Short exercise
Repeat the lines of the data that follow, please, starting at the first and stopping after the one with "cam.location = CAM;".

Supplied information
[BEGIN]
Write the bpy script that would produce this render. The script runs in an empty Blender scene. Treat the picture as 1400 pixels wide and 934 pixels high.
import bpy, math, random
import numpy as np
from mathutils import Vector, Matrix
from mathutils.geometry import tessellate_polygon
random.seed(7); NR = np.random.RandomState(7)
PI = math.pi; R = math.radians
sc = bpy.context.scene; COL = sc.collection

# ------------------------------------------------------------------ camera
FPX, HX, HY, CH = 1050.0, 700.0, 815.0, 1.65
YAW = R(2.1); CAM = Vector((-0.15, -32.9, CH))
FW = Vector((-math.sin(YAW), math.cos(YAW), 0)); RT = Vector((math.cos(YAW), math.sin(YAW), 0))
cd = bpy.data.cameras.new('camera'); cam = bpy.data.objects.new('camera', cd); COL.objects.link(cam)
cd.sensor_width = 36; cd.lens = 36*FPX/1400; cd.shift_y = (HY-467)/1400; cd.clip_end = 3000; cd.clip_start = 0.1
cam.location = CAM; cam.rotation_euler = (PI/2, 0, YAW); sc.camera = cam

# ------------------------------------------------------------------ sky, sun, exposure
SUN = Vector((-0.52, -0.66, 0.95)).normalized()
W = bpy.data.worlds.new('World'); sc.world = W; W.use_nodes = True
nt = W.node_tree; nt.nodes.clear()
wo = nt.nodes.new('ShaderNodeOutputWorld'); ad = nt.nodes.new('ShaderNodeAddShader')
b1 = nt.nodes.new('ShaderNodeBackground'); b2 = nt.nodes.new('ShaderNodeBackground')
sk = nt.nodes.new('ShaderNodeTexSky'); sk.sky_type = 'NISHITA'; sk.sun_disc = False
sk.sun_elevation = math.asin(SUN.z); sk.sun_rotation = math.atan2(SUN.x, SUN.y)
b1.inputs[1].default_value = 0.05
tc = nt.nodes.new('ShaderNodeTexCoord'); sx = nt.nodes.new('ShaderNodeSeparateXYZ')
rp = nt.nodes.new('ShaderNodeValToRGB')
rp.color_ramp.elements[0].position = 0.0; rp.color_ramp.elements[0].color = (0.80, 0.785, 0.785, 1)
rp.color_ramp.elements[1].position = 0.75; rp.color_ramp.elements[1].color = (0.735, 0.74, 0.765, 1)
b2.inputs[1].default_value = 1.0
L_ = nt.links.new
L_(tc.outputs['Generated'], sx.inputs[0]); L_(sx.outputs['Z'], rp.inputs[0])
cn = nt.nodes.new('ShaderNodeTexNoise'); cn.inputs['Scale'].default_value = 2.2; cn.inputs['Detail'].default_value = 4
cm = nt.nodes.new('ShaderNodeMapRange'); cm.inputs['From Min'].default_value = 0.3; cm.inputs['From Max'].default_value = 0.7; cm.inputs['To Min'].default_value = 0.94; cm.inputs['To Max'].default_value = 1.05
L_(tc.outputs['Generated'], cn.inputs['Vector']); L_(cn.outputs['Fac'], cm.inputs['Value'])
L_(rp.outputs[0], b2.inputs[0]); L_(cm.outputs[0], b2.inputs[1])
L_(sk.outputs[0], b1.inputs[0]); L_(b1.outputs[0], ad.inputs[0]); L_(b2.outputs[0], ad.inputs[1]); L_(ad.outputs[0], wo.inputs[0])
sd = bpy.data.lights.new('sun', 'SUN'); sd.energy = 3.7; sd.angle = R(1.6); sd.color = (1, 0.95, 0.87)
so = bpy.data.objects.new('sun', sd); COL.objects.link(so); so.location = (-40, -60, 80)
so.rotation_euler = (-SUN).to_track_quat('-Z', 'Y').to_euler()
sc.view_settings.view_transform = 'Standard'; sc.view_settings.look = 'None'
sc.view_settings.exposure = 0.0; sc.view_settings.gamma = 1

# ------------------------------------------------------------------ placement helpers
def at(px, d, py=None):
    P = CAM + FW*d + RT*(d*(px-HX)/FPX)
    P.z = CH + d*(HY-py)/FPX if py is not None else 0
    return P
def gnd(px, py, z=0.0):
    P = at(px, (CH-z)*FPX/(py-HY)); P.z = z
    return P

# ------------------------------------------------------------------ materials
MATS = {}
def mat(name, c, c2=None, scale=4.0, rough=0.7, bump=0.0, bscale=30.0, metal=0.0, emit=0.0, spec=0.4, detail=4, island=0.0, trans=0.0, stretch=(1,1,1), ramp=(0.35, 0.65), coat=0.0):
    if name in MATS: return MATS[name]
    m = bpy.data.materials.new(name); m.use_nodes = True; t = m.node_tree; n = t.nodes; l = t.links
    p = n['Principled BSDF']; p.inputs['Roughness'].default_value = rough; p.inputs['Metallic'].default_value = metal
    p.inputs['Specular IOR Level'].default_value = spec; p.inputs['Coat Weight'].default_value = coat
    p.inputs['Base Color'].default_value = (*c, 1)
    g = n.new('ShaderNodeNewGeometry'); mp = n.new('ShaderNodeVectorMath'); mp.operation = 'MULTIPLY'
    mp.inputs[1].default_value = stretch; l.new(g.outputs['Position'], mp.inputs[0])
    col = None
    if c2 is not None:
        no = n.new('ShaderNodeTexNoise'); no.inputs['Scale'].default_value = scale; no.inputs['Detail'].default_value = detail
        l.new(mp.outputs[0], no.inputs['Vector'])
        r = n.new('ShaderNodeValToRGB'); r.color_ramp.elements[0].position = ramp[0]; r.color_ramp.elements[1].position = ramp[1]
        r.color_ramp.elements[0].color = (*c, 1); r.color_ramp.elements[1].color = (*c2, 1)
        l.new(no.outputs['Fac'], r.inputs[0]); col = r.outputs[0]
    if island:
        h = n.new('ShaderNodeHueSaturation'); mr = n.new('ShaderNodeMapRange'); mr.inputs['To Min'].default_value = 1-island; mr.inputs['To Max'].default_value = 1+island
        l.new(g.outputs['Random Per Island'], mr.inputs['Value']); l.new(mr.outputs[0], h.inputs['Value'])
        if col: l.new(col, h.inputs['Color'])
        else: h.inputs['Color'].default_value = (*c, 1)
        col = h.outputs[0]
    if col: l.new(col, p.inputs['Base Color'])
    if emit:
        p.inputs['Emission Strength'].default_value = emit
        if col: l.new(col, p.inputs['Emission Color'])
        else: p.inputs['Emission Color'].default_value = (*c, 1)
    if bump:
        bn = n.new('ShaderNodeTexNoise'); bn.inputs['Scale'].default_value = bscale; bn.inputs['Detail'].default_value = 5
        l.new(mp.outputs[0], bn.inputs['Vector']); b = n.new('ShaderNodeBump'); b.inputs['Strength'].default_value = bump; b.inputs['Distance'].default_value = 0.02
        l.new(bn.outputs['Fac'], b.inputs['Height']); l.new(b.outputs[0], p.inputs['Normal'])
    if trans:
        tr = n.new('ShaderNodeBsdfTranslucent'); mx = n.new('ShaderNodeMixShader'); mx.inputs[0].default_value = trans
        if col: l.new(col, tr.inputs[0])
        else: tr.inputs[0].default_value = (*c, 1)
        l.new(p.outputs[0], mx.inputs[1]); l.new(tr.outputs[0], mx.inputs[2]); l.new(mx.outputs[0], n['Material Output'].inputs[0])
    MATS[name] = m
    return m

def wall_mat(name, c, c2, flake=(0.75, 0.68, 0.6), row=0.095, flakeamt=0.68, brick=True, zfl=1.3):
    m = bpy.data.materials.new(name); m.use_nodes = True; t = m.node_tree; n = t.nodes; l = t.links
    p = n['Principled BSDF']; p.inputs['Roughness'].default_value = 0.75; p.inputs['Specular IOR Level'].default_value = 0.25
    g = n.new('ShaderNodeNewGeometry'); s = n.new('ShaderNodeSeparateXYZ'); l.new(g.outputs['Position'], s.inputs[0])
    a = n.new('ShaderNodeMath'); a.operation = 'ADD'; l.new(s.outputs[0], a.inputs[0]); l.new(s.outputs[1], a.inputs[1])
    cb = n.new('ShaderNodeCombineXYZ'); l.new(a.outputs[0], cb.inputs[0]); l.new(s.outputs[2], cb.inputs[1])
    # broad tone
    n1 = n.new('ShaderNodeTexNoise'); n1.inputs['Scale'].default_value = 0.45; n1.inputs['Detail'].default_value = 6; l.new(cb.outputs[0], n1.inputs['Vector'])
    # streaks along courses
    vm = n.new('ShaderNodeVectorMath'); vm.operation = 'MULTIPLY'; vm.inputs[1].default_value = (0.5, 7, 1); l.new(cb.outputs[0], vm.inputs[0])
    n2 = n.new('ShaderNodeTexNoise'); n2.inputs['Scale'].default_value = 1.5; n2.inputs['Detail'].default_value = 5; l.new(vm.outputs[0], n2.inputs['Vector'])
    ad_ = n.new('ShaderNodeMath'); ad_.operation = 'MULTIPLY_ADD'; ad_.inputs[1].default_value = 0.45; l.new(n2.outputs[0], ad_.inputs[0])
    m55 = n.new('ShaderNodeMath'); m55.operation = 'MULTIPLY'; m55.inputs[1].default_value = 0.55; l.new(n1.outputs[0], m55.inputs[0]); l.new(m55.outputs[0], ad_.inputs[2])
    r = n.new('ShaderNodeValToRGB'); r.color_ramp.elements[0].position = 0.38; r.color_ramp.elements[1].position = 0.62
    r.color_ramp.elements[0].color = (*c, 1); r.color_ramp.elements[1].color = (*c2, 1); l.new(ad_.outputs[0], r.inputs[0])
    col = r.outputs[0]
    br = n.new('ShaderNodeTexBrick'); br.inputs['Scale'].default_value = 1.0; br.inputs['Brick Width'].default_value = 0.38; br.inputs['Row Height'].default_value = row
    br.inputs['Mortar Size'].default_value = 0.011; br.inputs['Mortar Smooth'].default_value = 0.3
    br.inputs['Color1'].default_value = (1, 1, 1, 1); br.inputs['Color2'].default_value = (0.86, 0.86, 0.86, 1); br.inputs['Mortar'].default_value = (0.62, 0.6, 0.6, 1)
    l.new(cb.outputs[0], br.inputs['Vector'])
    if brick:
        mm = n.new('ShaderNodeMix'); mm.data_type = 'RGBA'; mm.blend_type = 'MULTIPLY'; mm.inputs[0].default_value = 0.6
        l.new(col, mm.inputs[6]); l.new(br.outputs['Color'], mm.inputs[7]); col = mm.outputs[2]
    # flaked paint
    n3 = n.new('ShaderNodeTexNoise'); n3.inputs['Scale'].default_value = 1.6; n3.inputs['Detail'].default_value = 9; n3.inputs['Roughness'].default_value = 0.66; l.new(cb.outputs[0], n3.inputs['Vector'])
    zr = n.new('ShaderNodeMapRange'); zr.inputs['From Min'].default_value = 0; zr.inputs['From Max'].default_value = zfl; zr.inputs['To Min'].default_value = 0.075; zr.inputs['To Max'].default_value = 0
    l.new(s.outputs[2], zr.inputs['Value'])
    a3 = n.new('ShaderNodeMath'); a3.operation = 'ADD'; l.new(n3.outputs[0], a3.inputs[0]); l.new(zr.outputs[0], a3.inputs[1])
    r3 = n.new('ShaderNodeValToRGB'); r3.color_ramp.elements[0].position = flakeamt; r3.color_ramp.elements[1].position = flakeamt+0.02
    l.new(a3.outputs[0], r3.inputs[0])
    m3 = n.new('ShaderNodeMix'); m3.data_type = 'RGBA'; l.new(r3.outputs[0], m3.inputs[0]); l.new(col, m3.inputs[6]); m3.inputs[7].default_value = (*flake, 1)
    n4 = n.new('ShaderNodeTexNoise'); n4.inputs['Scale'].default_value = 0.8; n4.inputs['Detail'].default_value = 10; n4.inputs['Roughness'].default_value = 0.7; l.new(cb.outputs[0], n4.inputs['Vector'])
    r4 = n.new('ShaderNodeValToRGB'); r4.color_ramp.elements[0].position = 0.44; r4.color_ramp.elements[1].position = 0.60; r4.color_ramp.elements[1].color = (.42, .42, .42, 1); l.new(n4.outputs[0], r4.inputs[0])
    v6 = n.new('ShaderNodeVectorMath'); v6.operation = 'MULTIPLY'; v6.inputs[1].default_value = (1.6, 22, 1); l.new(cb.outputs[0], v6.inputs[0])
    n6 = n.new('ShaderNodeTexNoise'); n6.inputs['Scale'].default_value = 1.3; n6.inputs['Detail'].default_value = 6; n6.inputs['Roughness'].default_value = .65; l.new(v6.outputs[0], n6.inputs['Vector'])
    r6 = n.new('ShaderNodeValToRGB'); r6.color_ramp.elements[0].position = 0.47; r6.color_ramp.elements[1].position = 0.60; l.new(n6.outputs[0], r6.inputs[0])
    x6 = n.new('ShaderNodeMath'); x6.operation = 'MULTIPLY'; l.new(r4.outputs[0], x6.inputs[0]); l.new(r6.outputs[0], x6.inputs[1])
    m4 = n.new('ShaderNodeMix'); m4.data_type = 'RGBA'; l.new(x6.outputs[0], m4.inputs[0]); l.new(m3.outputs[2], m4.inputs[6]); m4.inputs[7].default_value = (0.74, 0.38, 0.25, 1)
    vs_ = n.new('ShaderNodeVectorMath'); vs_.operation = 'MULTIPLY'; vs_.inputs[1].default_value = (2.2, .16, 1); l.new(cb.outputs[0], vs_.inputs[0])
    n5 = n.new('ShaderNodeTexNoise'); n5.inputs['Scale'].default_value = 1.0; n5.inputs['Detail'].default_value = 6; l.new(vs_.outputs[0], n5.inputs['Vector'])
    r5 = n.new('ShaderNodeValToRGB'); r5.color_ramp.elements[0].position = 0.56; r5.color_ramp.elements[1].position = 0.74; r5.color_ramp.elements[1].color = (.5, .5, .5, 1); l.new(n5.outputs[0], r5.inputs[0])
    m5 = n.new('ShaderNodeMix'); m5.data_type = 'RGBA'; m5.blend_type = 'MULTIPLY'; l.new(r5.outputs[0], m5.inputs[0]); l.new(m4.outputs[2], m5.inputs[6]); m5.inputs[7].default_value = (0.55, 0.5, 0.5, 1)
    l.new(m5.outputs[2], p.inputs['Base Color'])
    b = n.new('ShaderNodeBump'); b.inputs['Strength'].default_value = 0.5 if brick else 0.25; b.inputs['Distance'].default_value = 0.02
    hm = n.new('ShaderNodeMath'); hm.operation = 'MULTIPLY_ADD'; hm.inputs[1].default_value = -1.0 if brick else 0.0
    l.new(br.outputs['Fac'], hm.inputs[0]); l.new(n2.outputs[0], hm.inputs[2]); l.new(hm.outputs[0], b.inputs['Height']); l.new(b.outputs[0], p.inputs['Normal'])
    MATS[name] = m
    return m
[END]
Response to this task
Write the bpy script that would produce this render. The script runs in an empty Blender scene. Treat the picture as 1400 pixels wide and 934 pixels high.
import bpy, math, random
import numpy as np
from mathutils import Vector, Matrix
from mathutils.geometry import tessellate_polygon
random.seed(7); NR = np.random.RandomState(7)
PI = math.pi; R = math.radians
sc = bpy.context.scene; COL = sc.collection

# ------------------------------------------------------------------ camera
FPX, HX, HY, CH = 1050.0, 700.0, 815.0, 1.65
YAW = R(2.1); CAM = Vector((-0.15, -32.9, CH))
FW = Vector((-math.sin(YAW), math.cos(YAW), 0)); RT = Vector((math.cos(YAW), math.sin(YAW), 0))
cd = bpy.data.cameras.new('camera'); cam = bpy.data.objects.new('camera', cd); COL.objects.link(cam)
cd.sensor_width = 36; cd.lens = 36*FPX/1400; cd.shift_y = (HY-467)/1400; cd.clip_end = 3000; cd.clip_start = 0.1
cam.location = CAM; cam.rotation_euler = (PI/2, 0, YAW); sc.camera = cam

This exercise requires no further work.